Once upon a time I took a field trip to a historical site in Kentucky. At one point on our trip, our tour guide asked if anyone knew what digging for artifacts and other items of historical significance was called. I was the only kid in the entire history of her tour groups that ever guessed the correct answer. How did I know this term? Harvest Moon, baby.

3. New vocabulary.

On another occasion, later in life, one of my teachers was asking the class what it meant to be "miasmic." Once again, I was the only person in the class who knew what it meant. In the game Bravely Default, you encounter a troublesome forest filled with poison. The name of this area? Miasma Forest. Video games are filled with unique vocabulary just like this.

4. What quality musical scores sound like.

If this doesn't make you want to laugh, cry, run a marathon, and fight for your freedom all at the same time then I don't know what will. The amount of times that composer Yoko Shimomura has evoked these feelings from me is uncanny.

5. What it really means to be a musical genius.

Japanese video game composer, Koji Kondo did a wonderful service to gamers with the release of The Legend of Zelda: Skyward Sword. He composed the beautiful "Ballad of the Goddess," in which the main theme, if played backwards, becomes the series' nostalgic melody of "Zelda's Lullaby." I still can't wrap my head around this ingenuity.

6. Repetition will help you improve.

When I first started playing multiplayer first person shooter Battlefield 4, I was probably the worst player in the world. I always ended up with little or no kills and a high death count. I was so frustrated and I didn't understand why I couldn't last five seconds without dying. It's because it was a new game and I was playing with other experienced players who had better weapons and were probably very accustomed to the console they were using. In order to appease my competitive nature and enjoy the game more, I had to practice. Yes, practice playing video games. Sounds silly, I know, but without that practice, I never would have improved.

7. How to strategize and problem-solve.


You have to do this in some way, shape, or form in every game you play, regardless of the genre. This is an important one that outsiders tend to skip over. Whether you are solving a murder, assassinating an enemy team, selling people clothes, raising a farm, fighting a 5-eyed monster, fitting falling blocks together, building a life for someone else, or racing a vehicle, you must strategize to win. Oftentimes you have to create the optimum strategy as you are playing, which is a brain strengthening exercise if I've ever heard of one.

8. The importance of working together on a team.

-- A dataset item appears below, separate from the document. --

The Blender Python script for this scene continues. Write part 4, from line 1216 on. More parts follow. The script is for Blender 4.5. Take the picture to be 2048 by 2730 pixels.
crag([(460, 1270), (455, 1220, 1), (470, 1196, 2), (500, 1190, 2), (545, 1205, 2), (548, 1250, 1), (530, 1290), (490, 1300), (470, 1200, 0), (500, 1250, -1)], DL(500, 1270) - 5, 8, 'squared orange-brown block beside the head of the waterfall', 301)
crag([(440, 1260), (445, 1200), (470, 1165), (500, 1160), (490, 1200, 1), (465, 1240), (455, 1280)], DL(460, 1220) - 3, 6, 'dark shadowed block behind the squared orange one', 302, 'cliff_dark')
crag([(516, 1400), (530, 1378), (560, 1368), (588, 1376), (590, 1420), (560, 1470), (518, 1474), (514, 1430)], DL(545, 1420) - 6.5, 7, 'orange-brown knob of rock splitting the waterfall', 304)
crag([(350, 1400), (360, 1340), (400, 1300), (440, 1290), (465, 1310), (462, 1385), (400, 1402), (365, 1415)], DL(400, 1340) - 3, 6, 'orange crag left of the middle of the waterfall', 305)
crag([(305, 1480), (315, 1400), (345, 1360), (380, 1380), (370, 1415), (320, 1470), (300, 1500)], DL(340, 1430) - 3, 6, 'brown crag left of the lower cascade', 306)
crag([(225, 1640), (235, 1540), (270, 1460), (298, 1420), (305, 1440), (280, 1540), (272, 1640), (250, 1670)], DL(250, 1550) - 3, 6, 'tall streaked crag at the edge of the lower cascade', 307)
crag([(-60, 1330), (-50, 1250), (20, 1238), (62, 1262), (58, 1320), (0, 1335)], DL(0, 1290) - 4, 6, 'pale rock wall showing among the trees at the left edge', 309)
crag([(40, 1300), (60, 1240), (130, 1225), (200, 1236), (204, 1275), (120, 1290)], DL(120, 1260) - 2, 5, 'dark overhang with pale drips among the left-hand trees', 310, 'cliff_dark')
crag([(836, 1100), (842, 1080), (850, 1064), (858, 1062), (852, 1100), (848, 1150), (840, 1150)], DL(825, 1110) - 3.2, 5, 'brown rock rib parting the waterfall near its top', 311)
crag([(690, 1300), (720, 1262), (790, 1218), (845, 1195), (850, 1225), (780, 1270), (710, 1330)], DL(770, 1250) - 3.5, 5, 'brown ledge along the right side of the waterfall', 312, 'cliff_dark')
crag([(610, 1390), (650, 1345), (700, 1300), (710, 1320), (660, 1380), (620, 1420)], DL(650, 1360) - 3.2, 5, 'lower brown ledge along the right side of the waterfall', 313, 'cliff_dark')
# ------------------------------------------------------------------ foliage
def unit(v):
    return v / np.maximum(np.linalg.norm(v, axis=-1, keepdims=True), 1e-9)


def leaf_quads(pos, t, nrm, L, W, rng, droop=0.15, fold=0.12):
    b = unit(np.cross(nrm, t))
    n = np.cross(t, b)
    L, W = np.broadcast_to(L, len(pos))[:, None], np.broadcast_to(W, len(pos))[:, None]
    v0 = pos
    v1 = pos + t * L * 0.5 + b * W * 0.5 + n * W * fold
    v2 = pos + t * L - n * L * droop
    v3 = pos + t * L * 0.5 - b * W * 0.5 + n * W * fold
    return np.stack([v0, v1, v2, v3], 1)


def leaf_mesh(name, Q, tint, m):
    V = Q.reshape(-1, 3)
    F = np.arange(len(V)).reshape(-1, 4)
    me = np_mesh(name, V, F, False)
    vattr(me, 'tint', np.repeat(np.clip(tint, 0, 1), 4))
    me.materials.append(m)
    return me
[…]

When playing in any kind of multiplayer game, you will probably encounter team play. When you game with other people, you learn quickly the importance of cooperation. You must know your place within a team and work with your companions to achieve victory.

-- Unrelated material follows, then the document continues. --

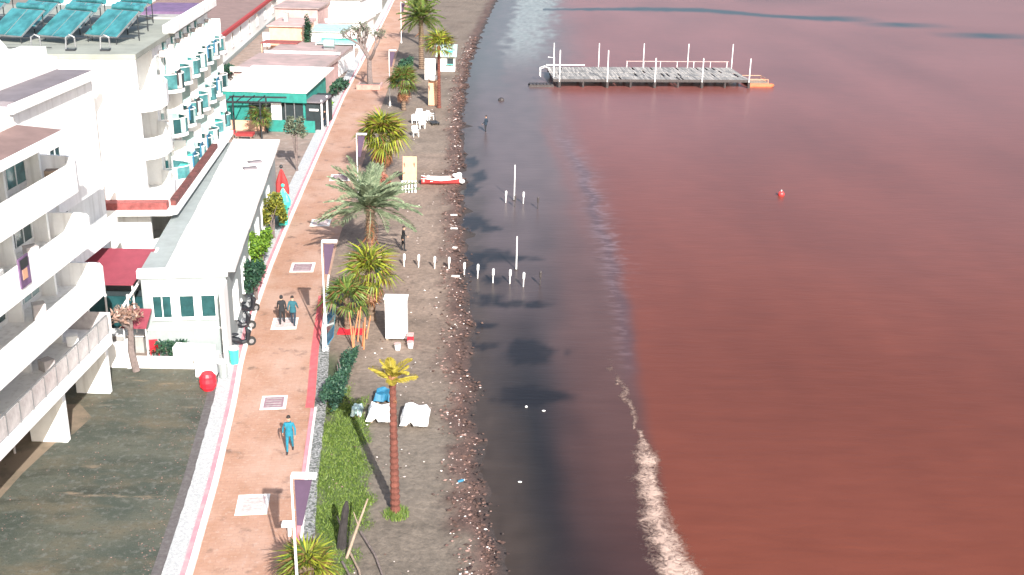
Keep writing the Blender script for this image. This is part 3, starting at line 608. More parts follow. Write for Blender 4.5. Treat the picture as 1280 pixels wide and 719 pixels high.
def annex():
    t = thing('restaurant_annex', 'long low pale grey building with three front windows and white panelled roof', 'building', (-14.6, 53.7, 0), R(7))
    MB().bb(-4.2, 0, 0, 30, 0, 4.4).build('wall', 'greywall', t)
    MB().bb(-4.35, .1, -.12, .3, 4.3, 4.72).build('fascia', 'white', t)
    for i in range(8):
        y0, y1 = .3+i*3.75, .3+(i+1)*3.75-.06
        MB().prism([(-3.0, y0), (.45, y0), (.45, y1), (-3.0, y1)], lambda x, y: 4.42+.05*(i % 2), lambda x, y: 4.6+.05*(i % 2)+(.45-x)*.03).build('roof_panel', 'offwhite', t)
    MB().bb(-4.3, -3.02, .3, 30, 4.4, 4.52).build('roof_gutter', 'greywall', t)
    for x in (-3.25, -2.02, -.95): window(t, ('y', 0), x, 2.15, .88 if x < -3 else .68, 1.15, mull=1 if x < -3 else 0)
    MB().bb(-4.1, .05, -.06, .0, 1.45, 1.55).build('ledge', 'white', t)
    MB().bb(-.12, .06, -1.7, -.02, 0, 4.1).build('end_fin', 'white', t)
    for y in (3, 7, 11, 15, 19, 23): window(t, ('x', 0), y, 1.2, 1.6, 1.5, mull=1)
    # clutter of the roof corner
    for i in range(4): MB().box((-.6+random.uniform(-.6, .2), 21+i*.9, 4.75), (.9, .5, .12), random.uniform(-.5, .5)).build('loose_sheet', 'offwhite' if i % 2 else 'roofgrey', t)
annex()
def awn():
    t = thing('awning', 'large crimson sloping awning on a white edge beam beside the low annex', 'awning', (-21, 55.5, 0))
    zf = lambda x, y: 3.62+(y+1.6)*.30
    MB().prism([(-.9, -1.6), (1.55, -1.6), (1.85, 1.5), (-2.2, 1.5)], lambda x, y: zf(x, y), lambda x, y: zf(x, y)+.05).build('cloth', 'awning', t)
    MB().tube([(1.95, 1.6, 4.6), (1.75, -1.6, 3.62), (1.5, -4.0, 2.95)], .07, 8).build('edge_beam', 'white2', t)
    for p in ((-.9, -1.55), (1.5, -1.55)): MB().tube([(*p, 0), (*p, 3.6)], .05, 8).build('post', 'white2', t)
    a = thing('awning', 'small crimson awning low beside the bare tree', 'awning', (-18.95, 52.4, 0))
    MB().prism([(-.5, -.6), (.7, -.6), (.7, .5), (-.5, .5)], lambda x, y: 2.1+.6*(y+.6)/1.1, lambda x, y: 2.16+.6*(y+.6)/1.1).build('cloth', 'awning', a)
    for p in (-.45, .65): MB().tube([(p, -.55, 0), (p, -.55, 2.1)], .03, 6).build('post', 'white2', a)
    b = thing('kiosk', 'dark glazed snack bar front in shade under the crimson awning', 'kiosk', (-21.3, 54.5, 0))
    MB().bb(-2.4, 2.4, .6, 3.2, 0, 2.9).build('wall', 'darkin', b)
    for i in range(4): MB().bb(-2.3+i*1.15, -1.25+i*1.15, .5, .58, .9, 2.6).build('window', 'pane', b); MB().bb(-1.25+i*1.15, -1.15+i*1.15, .48, .6, .3, 2.7).build('frame', 'white2', b)
    MB().bb(-2.3, 2.2, -.9, -.2, 0, .95).build('counter', 'concrete', b); MB().bb(-2.4, 2.3, -1.0, -.1, .95, 1.03).build('counter_top', 'white2', b)
awn()
def yardwall():
    t = thing('garden_wall', 'low white wall with coping closing the back of the mossy yard', 'wall', (-18.3, 51.8, 0))
    MB().bb(-4.5, -.9, -.1, .1, 0, 1.25).build('wall', 'white', t); MB().bb(-4.55, -.85, -.15, .15, 1.25, 1.33).build('coping', 'white', t); MB().bb(-.9, 2.9, -.1, .1, 0, .5).build('wall', 'white', t); MB().bb(-.85, 2.95, -.15, .15, .5, .57).build('coping', 'white', t)
    for x in (-2.2, -.9): MB().bb(x-.14, x+.14, -.17, .17, 0, 1.5).build('pillar', 'white', t)
    t = thing('storage_box', 'white cube box at the corner of the yard above the red barrel', 'box', (-15.15, 51.15, 0))
    MB().bb(-.5, .5, -.45, .45, 0, .95).build('body', 'white', t, bevel=.03); MB().bb(-.54, .54, -.49, .49, .95, 1.05).build('lid', 'white', t, bevel=.02)
    t = thing('covered_table', 'long table under draped white cloth in front of the annex windows', 'table', (-16.1, 52.35, 0))
    MB().prism([(-1.0, -.35), (1.0, -.35), (1.0, .35), (-1.0, .35)], .15, lambda x, y: 1.0+.05*sin(x*5)).build('cloth', 'white', t, bevel=.04)
    for x in (-.8, .8): MB().bb(x-.04, x+.04, -.3, -.2, 0, .2).build('leg', 'frame', t)
    t = thing('barrel', 'round red barrel standing on the yard edge by the gravel verge', 'barrel', (-14.65, 49.35, 0))
    mb = MB(); mb.tube([(0, 0, 0), (0, 0, .15), (0, 0, .45), (0, 0, .75), (0, 0, .88)], [.28, .36, .42, .36, .28], 14); mb.build('body', 'red', t)
    for z in (.22, .68): MB().tube([(0, 0, z-.02), (0, 0, z+.02)], .405, 14).build('hoop', 'red', t)
    t = thing('chair', 'red plastic chair beside the bare tree behind the yard wall', 'chair', (-18.35, 53.0, 0), R(20))
    MB().bb(-.24, .24, -.22, .22, .42, .47).build('seat', 'red', t, bevel=.01); MB().bb(-.24, .24, .2, .25, .47, .95).build('backrest', 'red', t, bevel=.01)
    for a in (-.2, .2):
        for b in (-.19, .2): MB().bb(a-.02, a+.02, b-.02, b+.02, 0, .42).build('leg', 'red', t)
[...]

9. Cheating brings you no satisfaction.

Every game requires you to work for success. I personally never bother with using cheats because with them you do not get to see the fruition of all your hard work. You skip past the hours of leveling up, completing quests for gold, restarting the game a thousand times to beat that overbearing boss, exploring various nooks and crannies, and every bit of the gaming experience that is actually important. Why waste your money on a game if you're just going to cheat your way through it?

10. What true friendship is.


Relationships within video games, especially Role Playing Games (RPGs), are so enjoyable to experience. Each character is dynamic and memorable as is each relationship. Friends in most games don't engage in unnecessary slander, they don't give up on each other, and they all fight for something that is bigger than themselves and bigger than the silly, mundane struggles of our lives. Several years later and Link is still fighting for Zelda, Mario for Peach, and Pokemon trainers for their Pokemon. The friendships you witness within video games are the purest and strongest and should be a prime example to us all.